- INSTRUCTION -
Extract the text of every entry below exactly; leave images out.

* BEGIN RECORDS TO PROCESS *

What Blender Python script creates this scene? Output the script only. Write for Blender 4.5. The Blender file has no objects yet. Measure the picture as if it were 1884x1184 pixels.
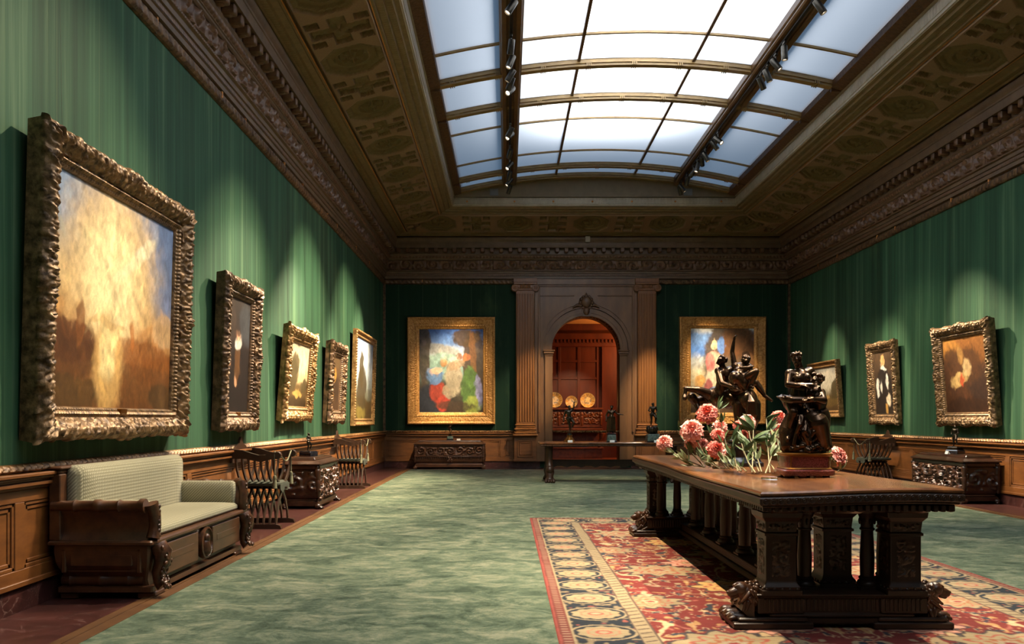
import bpy, math, random
import numpy as np
from mathutils import Vector, Matrix
R = math.radians; PI = math.pi
rnd = random.Random(7)
scene = bpy.context.scene
col = scene.collection
# ------------------------------------------------------------------ geometry constants (metres)
EYE = 1.235; FPX = 1560.0; VPX, VPY = 932.0, 770.5
XL, XR, YB, YF = -3.15, 7.24, 21.67, -5.5
XC = 0.5 * (XL + XR)

def lin(h):
    h = h.lstrip('#'); o = []
    for i in (0, 2, 4):
        c = int(h[i:i + 2], 16) / 255.0
        o.append(c / 12.92 if c <= 0.04045 else ((c + 0.055) / 1.055) ** 2.4)
    return (o[0], o[1], o[2], 1.0)

# ------------------------------------------------------------------ noise on arrays
def h2(ix, iy, s=0.0):
    v = np.sin(ix * 127.1 + iy * 311.7 + s * 74.7) * 43758.5453
    return v - np.floor(v)

def vn(x, y, s=0.0):
    ix, iy = np.floor(x), np.floor(y); fx, fy = x - ix, y - iy
    fx = fx * fx * (3 - 2 * fx); fy = fy * fy * (3 - 2 * fy)
    a = h2(ix, iy, s) * (1 - fx) + h2(ix + 1, iy, s) * fx
    b = h2(ix, iy + 1, s) * (1 - fx) + h2(ix + 1, iy + 1, s) * fx
    return a * (1 - fy) + b * fy

def fbm(x, y, s=0.0, o=4):
    t, a, n = 0, 0.5, 0
    for i in range(o):
        t = t + a * vn(x * 2 ** i, y * 2 ** i, s + i); n += a; a *= 0.55
    return t / n

def sst(a, b, x):
    t = np.clip((x - a) / (b - a), 0, 1); return t * t * (3 - 2 * t)

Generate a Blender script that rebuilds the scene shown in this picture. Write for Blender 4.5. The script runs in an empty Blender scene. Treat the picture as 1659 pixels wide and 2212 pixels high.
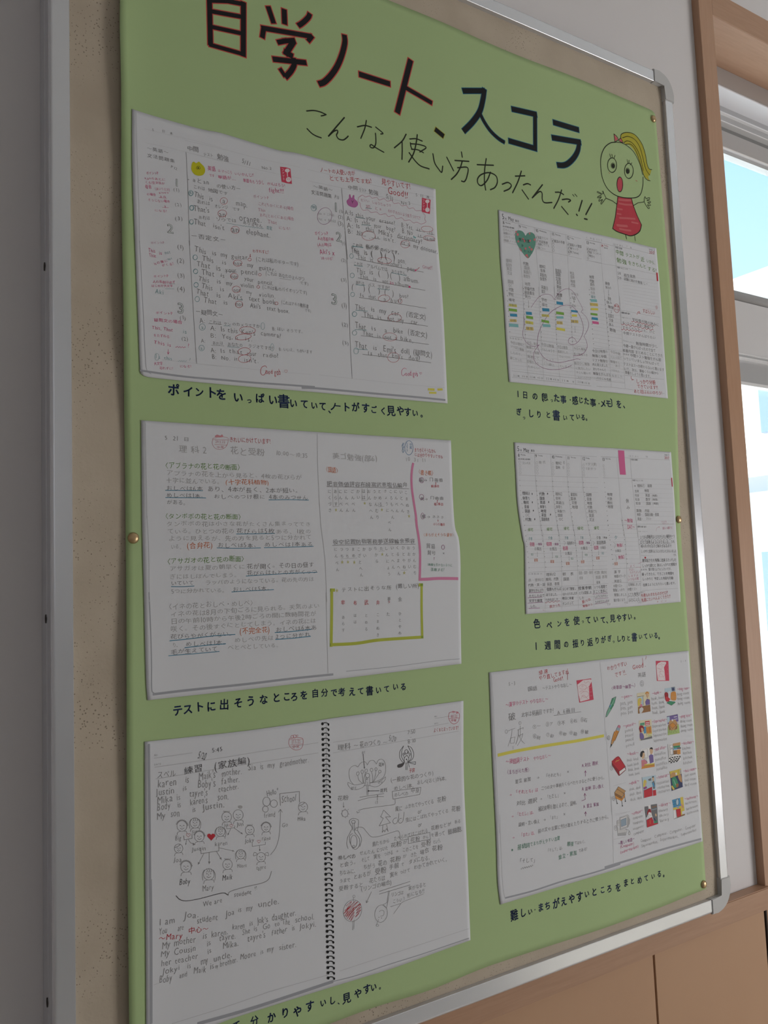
import bpy, bmesh, math, random
import numpy as np
from mathutils import Matrix, Vector

# ------------------------------------------------------------------ camera
# Wall frame in metres, camera centre at the origin: X along the wall to the right, Y down, Z into the wall.
W, H = 1659, 2212
FPX = 1844.13
M = np.array([[0.84012095, 0.0386898, -0.54101746],
              [0.01534396, 0.99535825, 0.09500801],
              [0.54218203, -0.08811957, 0.83562766]])
EYE = 1.50                      # camera height above the floor
def W2B(X, Y, Z): return (X, Z, EYE - Y)

sc = bpy.context.scene
cam_d = bpy.data.cameras.new('camera')
cam = bpy.data.objects.new('camera', cam_d)
sc.collection.objects.link(cam)
cam_d.sensor_fit = 'HORIZONTAL'
cam_d.sensor_width = 36.0
cam_d.lens = 36.0 * FPX / W
cam_d.clip_start = 0.02
cam_d.clip_end = 300
def dirB(v): return Vector((v[0], v[2], -v[1]))
r, u, b = dirB(M[0]), dirB(-M[1]), dirB(-M[2])
mat = Matrix(((r.x, u.x, b.x, 0), (r.y, u.y, b.y, 0), (r.z, u.z, b.z, EYE), (0, 0, 0, 1)))
cam.matrix_world = mat
sc.camera = cam

# ------------------------------------------------------------------ light
world = bpy.data.worlds.new('world'); sc.world = world; world.use_nodes = True
nt = world.node_tree; nt.nodes.clear()
wo = nt.nodes.new('ShaderNodeOutputWorld'); bg = nt.nodes.new('ShaderNodeBackground')
tc = nt.nodes.new('ShaderNodeTexCoord'); sx = nt.nodes.new('ShaderNodeSeparateXYZ'); cr = nt.nodes.new('ShaderNodeValToRGB')
nt.links.new(tc.outputs['Generated'], sx.inputs[0]); nt.links.new(sx.outputs['Z'], cr.inputs[0])
cr.color_ramp.elements[0].position = 0.0; cr.color_ramp.elements[0].color = (0.80, 0.98, 1.0, 1)
cr.color_ramp.elements[1].position = 0.65; cr.color_ramp.elements[1].color = (0.22, 0.52, 0.95, 1)
nt.links.new(cr.outputs[0], bg.inputs[0]); bg.inputs[1].default_value = SKY = 1.55
nt.links.new(bg.outputs[0], wo.inputs[0])

def light(kind, name, loc, target, energy, color, **kw):
    d = bpy.data.lights.new(name, kind); d.energy = energy; d.color = color
    for k, v in kw.items(): setattr(d, k, v)
    o = bpy.data.objects.new(name, d); sc.collection.objects.link(o)
    o.location = loc
    o.rotation_euler = (Vector(target) - Vector(loc)).to_track_quat('-Z', 'Y').to_euler()
    return o
# sun from outside, over the left of the window: it falls through the window onto the floor
light('SUN', 'sun', (-6, 12, 10), (0, 0, 0), 12.0, (1.0, 0.95, 0.88), angle=0.01)
# added area light for daylight from the right; no window is built there
light('AREA', 'added_daylight_right', (2.45, -0.85, 1.15), (1.0, 0.80, 1.45), 21.5, (1.0, 0.97, 0.95),
      shape='RECTANGLE', size=0.9, size_y=0.8)
# added fill for the room's soft daylight, behind the camera, off to the left
light('AREA', 'added_fill_left', (-0.3, -2.3, 2.1), (0.5, 0.8, 1.4), 2.7, (0.93, 0.96, 1.0),
      shape='RECTANGLE', size=2.2, size_y=1.2)
vs = sc.view_settings
vs.view_transform = 'Standard'; vs.look = 'None'; vs.exposure = 0.0; vs.gamma = 1.0
vs.use_curve_mapping = False

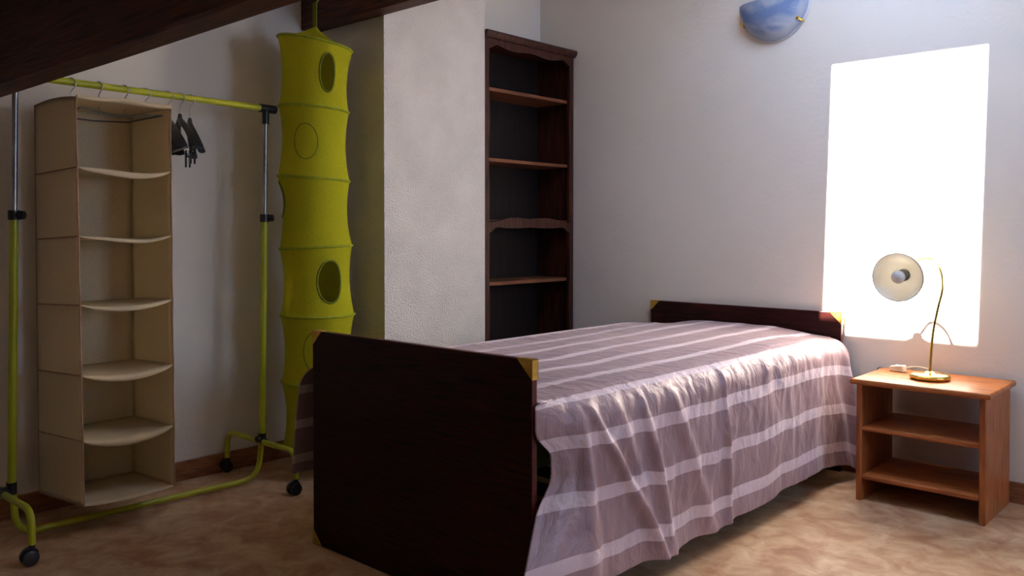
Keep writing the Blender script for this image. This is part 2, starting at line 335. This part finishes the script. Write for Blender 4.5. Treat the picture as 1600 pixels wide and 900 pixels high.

* END RECORDS TO PROCESS *

- SOLUTION TO THIS EXERCISE -
What Blender Python script creates this scene? Output the script only. Write for Blender 4.5. The Blender file has no objects yet. Measure the picture as if it were 1884x1184 pixels.
import bpy, math, random
import numpy as np
from mathutils import Vector, Matrix
R = math.radians; PI = math.pi
rnd = random.Random(7)
scene = bpy.context.scene
col = scene.collection
# ------------------------------------------------------------------ geometry constants (metres)
EYE = 1.235; FPX = 1560.0; VPX, VPY = 932.0, 770.5
XL, XR, YB, YF = -3.15, 7.24, 21.67, -5.5
XC = 0.5 * (XL + XR)

def lin(h):
    h = h.lstrip('#'); o = []
    for i in (0, 2, 4):
        c = int(h[i:i + 2], 16) / 255.0
        o.append(c / 12.92 if c <= 0.04045 else ((c + 0.055) / 1.055) ** 2.4)
    return (o[0], o[1], o[2], 1.0)

# ------------------------------------------------------------------ noise on arrays
def h2(ix, iy, s=0.0):
    v = np.sin(ix * 127.1 + iy * 311.7 + s * 74.7) * 43758.5453
    return v - np.floor(v)

def vn(x, y, s=0.0):
    ix, iy = np.floor(x), np.floor(y); fx, fy = x - ix, y - iy
    fx = fx * fx * (3 - 2 * fx); fy = fy * fy * (3 - 2 * fy)
    a = h2(ix, iy, s) * (1 - fx) + h2(ix + 1, iy, s) * fx
    b = h2(ix, iy + 1, s) * (1 - fx) + h2(ix + 1, iy + 1, s) * fx
    return a * (1 - fy) + b * fy

def fbm(x, y, s=0.0, o=4):
    t, a, n = 0, 0.5, 0
    for i in range(o):
        t = t + a * vn(x * 2 ** i, y * 2 ** i, s + i); n += a; a *= 0.55
    return t / n

def sst(a, b, x):
    t = np.clip((x - a) / (b - a), 0, 1); return t * t * (3 - 2 * t)

Generate a Blender script that rebuilds the scene shown in this picture. Write for Blender 4.5. The script runs in an empty Blender scene. Treat the picture as 1659 pixels wide and 2212 pixels high.
import bpy, bmesh, math, random
import numpy as np
from mathutils import Matrix, Vector

# ------------------------------------------------------------------ camera
# Wall frame in metres, camera centre at the origin: X along the wall to the right, Y down, Z into the wall.
W, H = 1659, 2212
FPX = 1844.13
M = np.array([[0.84012095, 0.0386898, -0.54101746],
              [0.01534396, 0.99535825, 0.09500801],
              [0.54218203, -0.08811957, 0.83562766]])
EYE = 1.50                      # camera height above the floor
def W2B(X, Y, Z): return (X, Z, EYE - Y)

sc = bpy.context.scene
cam_d = bpy.data.cameras.new('camera')
cam = bpy.data.objects.new('camera', cam_d)
sc.collection.objects.link(cam)
cam_d.sensor_fit = 'HORIZONTAL'
cam_d.sensor_width = 36.0
cam_d.lens = 36.0 * FPX / W
cam_d.clip_start = 0.02
cam_d.clip_end = 300
def dirB(v): return Vector((v[0], v[2], -v[1]))
r, u, b = dirB(M[0]), dirB(-M[1]), dirB(-M[2])
mat = Matrix(((r.x, u.x, b.x, 0), (r.y, u.y, b.y, 0), (r.z, u.z, b.z, EYE), (0, 0, 0, 1)))
cam.matrix_world = mat
sc.camera = cam

# ------------------------------------------------------------------ light
world = bpy.data.worlds.new('world'); sc.world = world; world.use_nodes = True
nt = world.node_tree; nt.nodes.clear()
wo = nt.nodes.new('ShaderNodeOutputWorld'); bg = nt.nodes.new('ShaderNodeBackground')
tc = nt.nodes.new('ShaderNodeTexCoord'); sx = nt.nodes.new('ShaderNodeSeparateXYZ'); cr = nt.nodes.new('ShaderNodeValToRGB')
nt.links.new(tc.outputs['Generated'], sx.inputs[0]); nt.links.new(sx.outputs['Z'], cr.inputs[0])
cr.color_ramp.elements[0].position = 0.0; cr.color_ramp.elements[0].color = (0.80, 0.98, 1.0, 1)
cr.color_ramp.elements[1].position = 0.65; cr.color_ramp.elements[1].color = (0.22, 0.52, 0.95, 1)
nt.links.new(cr.outputs[0], bg.inputs[0]); bg.inputs[1].default_value = SKY = 1.55
nt.links.new(bg.outputs[0], wo.inputs[0])

def light(kind, name, loc, target, energy, color, **kw):
    d = bpy.data.lights.new(name, kind); d.energy = energy; d.color = color
    for k, v in kw.items(): setattr(d, k, v)
    o = bpy.data.objects.new(name, d); sc.collection.objects.link(o)
    o.location = loc
    o.rotation_euler = (Vector(target) - Vector(loc)).to_track_quat('-Z', 'Y').to_euler()
    return o
# sun from outside, over the left of the window: it falls through the window onto the floor
light('SUN', 'sun', (-6, 12, 10), (0, 0, 0), 12.0, (1.0, 0.95, 0.88), angle=0.01)
# added area light for daylight from the right; no window is built there
light('AREA', 'added_daylight_right', (2.45, -0.85, 1.15), (1.0, 0.80, 1.45), 21.5, (1.0, 0.97, 0.95),
      shape='RECTANGLE', size=0.9, size_y=0.8)
# added fill for the room's soft daylight, behind the camera, off to the left
light('AREA', 'added_fill_left', (-0.3, -2.3, 2.1), (0.5, 0.8, 1.4), 2.7, (0.93, 0.96, 1.0),
      shape='RECTANGLE', size=2.2, size_y=1.2)
vs = sc.view_settings
vs.view_transform = 'Standard'; vs.look = 'None'; vs.exposure = 0.0; vs.gamma = 1.0
vs.use_curve_mapping = False

Keep writing the Blender script for this image. This is part 2, starting at line 335. This part finishes the script. Write for Blender 4.5. Treat the picture as 1600 pixels wide and 900 pixels high.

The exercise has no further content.